There is a bravura performance by longtime Off-Broadway luminary April Matthis in the title role. She is aided by a supporting cast of eight talented male actors playing a variety of roles. Kudos must also be given to the crisp direction of Pam McKinnon and the brilliant choreography by Camille A. Brown.

 
I was enthralled from the opening of the first act when Toni Stone delivers a monologue in praise of the wonder and drama of baseball. (The writing reminded me of Roger Angell's elegiac essay, "On The Ball," from a 1976 New Yorker magazine, anthologized in "Five Seasons"). 

 
As a black tomboy in segregated America, Toni Stone had a hard time gaining acceptance.  "People weren't ready for me," she told Martha Ackmann when belatedly - she died in 1996 - she was rediscovered in the last years of her life, living for decades as a nurse in the SF Bay area.  "I wasn't classified. I was a menace to society."

 
But what an exciting achieving life she led - good enough to replace Hank Aaron as second baseman on the Indianapolis Clowns in 1952 when he went into the Braves organization. A versatile woman athlete better than the legendary Babe Didrikson.  Good enough to play semi-pro baseball into her 60s in the Bay area. (Many thanks to Minnesota's great baseball historian Stew Thornley for his help in providing some additional details.)

 
It is a credit to Lydia Diamond's script that she has streamlined a lot of the stories in Toni Stone's life. She establishes a good dramatic flow without overburdening us with facts that could overwhelm the non-sports fan. Blessedly, the script rarely gets preachy.

 
My only quibble is in the misleading treatment of Gabby Street, the former major league catcher and World Series-winning manager, who befriended teenaged Toni when she enrolled in 1935 in his St.
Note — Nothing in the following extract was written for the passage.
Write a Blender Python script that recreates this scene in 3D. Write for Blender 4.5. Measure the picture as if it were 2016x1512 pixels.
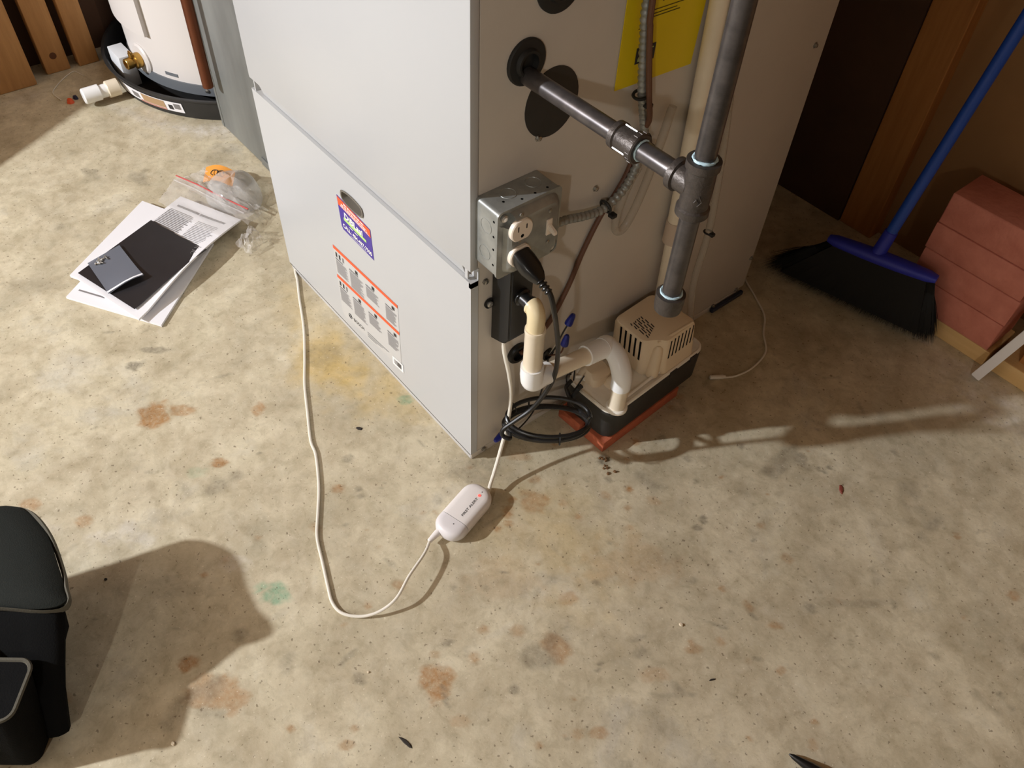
import bpy, bmesh, math, random
import numpy as np
from mathutils import Vector, Matrix
random.seed(7); rng = np.random.default_rng(11)
PI = math.pi
SC = bpy.context.scene; COL = SC.collection
for o in list(bpy.data.objects): bpy.data.objects.remove(o)

# ------------------------------------------------------------------ camera, light, exposure
cam = bpy.data.cameras.new('camera'); cam.sensor_width = 36; cam.lens = 28.683; cam.clip_start = .02
camo = bpy.data.objects.new('camera', cam); COL.objects.link(camo); SC.camera = camo
_r = Vector((.629345, .776187, .037720)); _u = Vector((-.602277, .457246, .654420)); _f = Vector((-.4912, .4346, -.7548))
_f = _r.cross(_u) * -1
_m = Matrix.Identity(4)
for i in range(3):
    _m[i][0] = _r[i]; _m[i][1] = _u[i]; _m[i][2] = -_f[i]
_m[0][3], _m[1][3], _m[2][3] = .65642, -.49585, 1.15182
camo.matrix_world = _m

world = bpy.data.worlds.new('basement_air'); SC.world = world; world.use_nodes = True
world.node_tree.nodes['Background'].inputs[0].default_value = (.9, .8, .65, 1)
world.node_tree.nodes['Background'].inputs[1].default_value = .012
def lamp(name, loc, power, color, radius):
    l = bpy.data.lights.new(name, 'POINT'); l.energy = power; l.color = color; l.shadow_soft_size = radius
    o = bpy.data.objects.new(name, l); COL.objects.link(o); o.location = loc; return o
lamp('bulb_light', (-1.42, -2.66, 1.72), 425, (.96, 1, 1.06), .045)
lamp('far_bulb_light', (2.2, -2.75, 2.12), 66, (1, .98, .94), .05)
vs = SC.view_settings
vs.view_transform = 'Standard'; vs.look = 'None'; vs.exposure = 0; vs.gamma = 1; vs.use_curve_mapping = False

# ------------------------------------------------------------------ helpers
LOC = {}
def obj(name, bm, mat, parent=None, smooth=True, angle=35, recalc=True):
    if recalc: bmesh.ops.recalc_face_normals(bm, faces=bm.faces)
    off = LOC.get(parent.name, Vector()) if parent else Vector()
    if parent:
        for v in bm.verts: v.co -= off
    me = bpy.data.meshes.new(name); bm.to_mesh(me); bm.free()
    for m in (mat if isinstance(mat, (list, tuple)) else [mat]): me.materials.append(m)
    if smooth:
        me.polygons.foreach_set('use_smooth', [True] * len(me.polygons))
        try: me.set_sharp_from_angle(angle=math.radians(angle))
        except Exception: pass
    o = bpy.data.objects.new(name, me); COL.objects.link(o)
    if parent: o.parent = parent; LOC[o.name] = off
    return o
def tag(o, label, cat, group=None, kind=None):
    o['label'] = label; o['category'] = cat
    if group: o['group'] = group
    if kind: o['kind'] = kind
    return o
def thing(name, label, cat, loc=(0, 0, 0), group=None):
    o = bpy.data.objects.new(name, None); COL.objects.link(o); o.location = loc; o.empty_display_size = .05
    LOC[o.name] = Vector(loc); return tag(o, label, cat, group)
def struct(name, bm, mat, smooth=False):
    o = obj(name, bm, mat, None, smooth); o['kind'] = 'structure'; return o

def box(bm, x0, x1, y0, y1, z0, z1, bev=0, seg=2):
    c = [(x0, y0, z0), (x1, y0, z0), (x1, y1, z0), (x0, y1, z0), (x0, y0, z1), (x1, y0, z1), (x1, y1, z1), (x0, y1, z1)]
    vs = [bm.verts.new(p) for p in c]
    fs = [bm.faces.new([vs[i] for i in q]) for q in ((3, 2, 1, 0), (4, 5, 6, 7), (0, 1, 5, 4), (1, 2, 6, 5), (2, 3, 7, 6), (3, 0, 4, 7))]
    if bev:
        es = list({e for f in fs for e in f.edges})
        bmesh.ops.bevel(bm, geom=es, offset=bev, segments=seg, profile=.5, affect='EDGES', clamp_overlap=True)
    return bm
def bx(*a, **k): return box(bmesh.new(), *a, **k)
def frame(d):
    d = Vector(d).normalized(); a = Vector((0, 0, 1)) if abs(d.z) < .9 else Vector((1, 0, 0))
    u = d.cross(a).normalized(); return u, d.cross(u).normalized()
def loft(bm, loops, cap0=True, cap1=True, closed=True):
    rings = [[bm.verts.new(p) for p in L] for L in loops]
    n = len(rings[0])
    for a, b in zip(rings, rings[1:]):
        for i in range(n if closed else n - 1):
            j = (i + 1) % n
            bm.faces.new((a[i], a[j], b[j], b[i]))
    if cap0: bm.faces.new(rings[0][::-1])
    if cap1: bm.faces.new(rings[-1])
    return rings
def ring(c, u, v, r, n=20, ru=None):
    c, u, v = Vector(c), Vector(u), Vector(v)
    return [c + u * (r * math.cos(2 * PI * i / n)) + v * ((ru or r) * math.sin(2 * PI * i / n)) for i in range(n)]
def lathe(bm, p0, d, prof, n=24):
    """prof: list of (distance along d, radius)"""
    p0 = Vector(p0); d = Vector(d).normalized(); u, v = frame(d)
    loft(bm, [ring(p0 + d * t, u, v, max(r, 1e-5), n) for t, r in prof]); return bm
def cyl(bm, a, b, r, n=20, r1=None):
    a, b = Vector(a), Vector(b); return lathe(bm, a, b - a, [(0, r), ((b - a).length, r1 if r1 else r)], n)
def spline(pts, n=8):
    P = [Vector(p) for p in pts]; P = [P[0] * 2 - P[1]] + P + [P[-1] * 2 - P[-2]]; out = []
    for i in range(1, len(P) - 2):
        a, b, c, d = P[i - 1:i + 3]
        for k in range(n):
            t = k / n
            out.append(.5 * ((2 * b) + (c - a) * t + (2 * a - 5 * b + 4 * c - d) * t * t + (3 * b - a - 3 * c + d) * t ** 3))
    out.append(P[-2]); return out
def tube(bm, pts, r, n=10, rf=None):
    pts = [Vector(p) for p in pts]; m = len(pts)
    t0 = (pts[1] - pts[0]).normalized(); u, v = frame(t0); loops = []
    for i, p in enumerate(pts):
        t = (pts[min(i + 1, m - 1)] - pts[max(i - 1, 0)]).normalized()
        u = (u - t * u.dot(t)).normalized(); v = t.cross(u)
        loops.append(ring(p, u, v, rf(i, m) if rf else r, n))
    loft(bm, loops); return bm
def torus(bm, c, d, R, r, n=24, m=8):
    c = Vector(c); d = Vector(d).normalized(); u, v = frame(d); vs = []
    for i in range(n):
        e = u * math.cos(2 * PI * i / n) + v * math.sin(2 * PI * i / n)
        vs.append([bm.verts.new(c + e * (R + r * math.cos(2 * PI * k / m)) + d * (r * math.sin(2 * PI * k / m))) for k in range(m)])
    for i in range(n):
        for k in range(m):
            a, b = vs[i], vs[(i + 1) % n]; bm.faces.new((a[k], b[k], b[(k + 1) % m], a[(k + 1) % m]))
    return bm
def rrect(w, h, r, n=5, cx=0, cy=0):
    out = []
    for sx, sy, a0 in ((1, 1, 0), (-1, 1, 90), (-1, -1, 180), (1, -1, 270)):
        for i in range(n + 1):
            a = math.radians(a0 + 90 * i / n)
            out.append((cx + sx * (w / 2 - r) + r * math.cos(a), cy + sy * (h / 2 - r) + r * math.sin(a)))
    return out
def prism(bm, poly, d):
    d = Vector(d); P = [Vector(p) for p in poly]
    loft(bm, [P, [p + d for p in P]]); return bm
def quad(bm, a, b, c, d):
    bm.faces.new([bm.verts.new(p) for p in (a, b, c, d)])
def boolean(o, cutbm, mat):
    bmesh.ops.recalc_face_normals(cutbm, faces=cutbm.faces)
    off = LOC.get(o.name, Vector())
    for v in cutbm.verts: v.co -= off
    me = bpy.data.meshes.new('cut'); cutbm.to_mesh(me); cutbm.free(); me.materials.append(mat)
    c = bpy.data.objects.new('cut', me); COL.objects.link(c); c.parent = o.parent
    md = o.modifiers.new('b', 'BOOLEAN'); md.object = c; md.operation = 'DIFFERENCE'; md.solver = 'EXACT'
    try: md.material_mode = 'TRANSFER'
    except Exception: pass
    dg = bpy.context.evaluated_depsgraph_get(); new = bpy.data.meshes.new_from_object(o.evaluated_get(dg))
    o.modifiers.clear(); o.data = new; bpy.data.objects.remove(c)
    try: new.set_sharp_from_angle(angle=math.radians(35))
    except Exception: pass

# ------------------------------------------------------------------ materials
def lin(c):
    return tuple(((x / 255) / 12.92 if x / 255 <= .04045 else ((x / 255 + .055) / 1.055) ** 2.4) for x in c) + (1,)
def mat(name, rgb, rough=.5, metal=0, var=0, scale=20, bump=0, bscale=60, rgb2=None, coat=0, spec=None, stretch=None, detail=4):
    m = bpy.data.materials.new(name); m.use_nodes = True; nt = m.node_tree; b = nt.nodes['Principled BSDF']
    b.inputs['Base Color'].default_value = lin(rgb); b.inputs['Roughness'].default_value = rough; b.inputs['Metallic'].default_value = metal
    if coat: b.inputs['Coat Weight'].default_value = coat; b.inputs['Coat Roughness'].default_value = .15
    if spec is not None: b.inputs['Specular IOR Level'].default_value = spec
    tc = nt.nodes.new('ShaderNodeTexCoord'); mp = nt.nodes.new('ShaderNodeMapping'); nt.links.new(tc.outputs['Object'], mp.inputs[0])
    if stretch: mp.inputs['Scale'].default_value = stretch
    if var or rgb2:
        n = nt.nodes.new('ShaderNodeTexNoise'); n.inputs['Scale'].default_value = scale; n.inputs['Detail'].default_value = detail; n.inputs['Roughness'].default_value = .6
        nt.links.new(mp.outputs[0], n.inputs[0])
        r = nt.nodes.new('ShaderNodeValToRGB'); r.color_ramp.elements[0].position = .3; r.color_ramp.elements[1].position = .7
        c = lin(rgb); c2 = lin(rgb2) if rgb2 else tuple(min(1, x * (1 + var)) for x in c[:3]) + (1,)
        r.color_ramp.elements[0].color = tuple(x * (1 - var) for x in c[:3]) + (1,); r.color_ramp.elements[1].color = c2
        nt.links.new(n.outputs[0], r.inputs[0]); nt.links.new(r.outputs[0], b.inputs['Base Color'])
    if bump:
        n2 = nt.nodes.new('ShaderNodeTexNoise'); n2.inputs['Scale'].default_value = bscale; n2.inputs['Detail'].default_value = 5
        nt.links.new(mp.outputs[0], n2.inputs[0])
        bp = nt.nodes.new('ShaderNodeBump'); bp.inputs['Strength'].default_value = bump; bp.inputs['Distance'].default_value = .002
        nt.links.new(n2.outputs[0], bp.inputs['Height']); nt.links.new(bp.outputs[0], b.inputs['Normal'])
    return m
def plastic_film(name, rgb, clear, rough=.12):
    m = bpy.data.materials.new(name); m.use_nodes = True; nt = m.node_tree; nt.nodes.clear()
    out = nt.nodes.new('ShaderNodeOutputMaterial'); tr = nt.nodes.new('ShaderNodeBsdfTransparent'); pr = nt.nodes.new('ShaderNodeBsdfPrincipled')
    pr.inputs['Base Color'].default_value = lin(rgb); pr.inputs['Roughness'].default_value = rough
    mx = nt.nodes.new('ShaderNodeMixShader'); fr = nt.nodes.new('ShaderNodeLayerWeight'); fr.inputs[0].default_value = .35
    mr = nt.nodes.new('ShaderNodeMapRange'); mr.inputs['To Min'].default_value = 1 - clear; mr.inputs['To Max'].default_value = min(1, 1.45 - clear)
    nt.links.new(fr.outputs['Facing'], mr.inputs['Value']); nt.links.new(mr.outputs[0], mx.inputs[0])
    nt.links.new(tr.outputs[0], mx.inputs[1]); nt.links.new(pr.outputs[0], mx.inputs[2]); nt.links.new(mx.outputs[0], out.inputs[0])
    return m
M = {}
M['white_paint'] = mat('white_paint', (190, 191, 191), .34, var=.015, scale=3)
M['panel_edge'] = mat('panel_edge', (205, 200, 192), .4)
M['side_paint'] = mat('side_paint', (203, 194, 182), .42, var=.03, scale=9, bump=.04, bscale=300)
M['rail'] = mat('rail', (200, 198, 196), .4)
M['black'] = mat('black', (22, 21, 20), .45)
M['black_gloss'] = mat('black_gloss', (20, 20, 20), .28)
M['black_rubber'] = mat('black_rubber', (34, 34, 33), .6)
M['void'] = mat('void', (8, 7, 6), .8)  # near-black: shade coloured into slots, holes and gaps; also the sensor dots
M['dark_plastic'] = mat('dark_plastic', (40, 39, 38), .5, var=.15, scale=40)
M['galv'] = mat('galvanized_steel', (150, 153, 150), .42, .55, var=.18, scale=26, rgb2=(172, 174, 170))
M['duct'] = mat('duct_steel', (132, 134, 131), .5, .35, var=.22, scale=7, rgb2=(152, 154, 150), stretch=(1, 1, .35))
M['steel'] = mat('steel', (170, 168, 162), .3, .9)
M['black_iron'] = mat('black_iron', (84, 80, 80), .32, .6, var=.16, scale=60, rgb2=(102, 97, 96))
M['cast_iron'] = mat('cast_iron', (84, 78, 74), .42, .55, var=.16, scale=90, bump=.35, bscale=260)
M['bright_steel'] = mat('bright_steel', (205, 202, 196), .3, .7)
M['paste'] = mat('thread_paste', (196, 226, 238), .5)
M['ivory'] = mat('ivory_plastic', (240, 226, 208), .4)
M['pvc'] = mat('pvc_beige', (238, 224, 198), .38, var=.04, scale=12, rgb2=(244, 231, 208))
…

Paul, Minnesota baseball school.

 
A baseball traditionalist from the Deep South, best known as a member of the Washington Senators who once caught a baseball thrown from the Washington Monument, Street at first wanted nothing to do with Toni's desire for baseball instruction. 

 
She wouldn't accept no for an answer and ultimately Street realized that Toni's passion and talent were genuine.  For her 15th birthday he even gave her a pair of baseball spikes, a gift she always treasured.  So I felt it was a rare cheap shot for Toni in the play to say that Street was a member of the Klan. 


Despite this one jarring note, I still heartily recommend seeing "Toni Stone" at the Laura Pels Theatre through Aug. 11. The play moves to the Arena Theatre in DC in the fall and early next year in San Francisco.

 
That's all for now.  Always remember:  Take it easy but take it!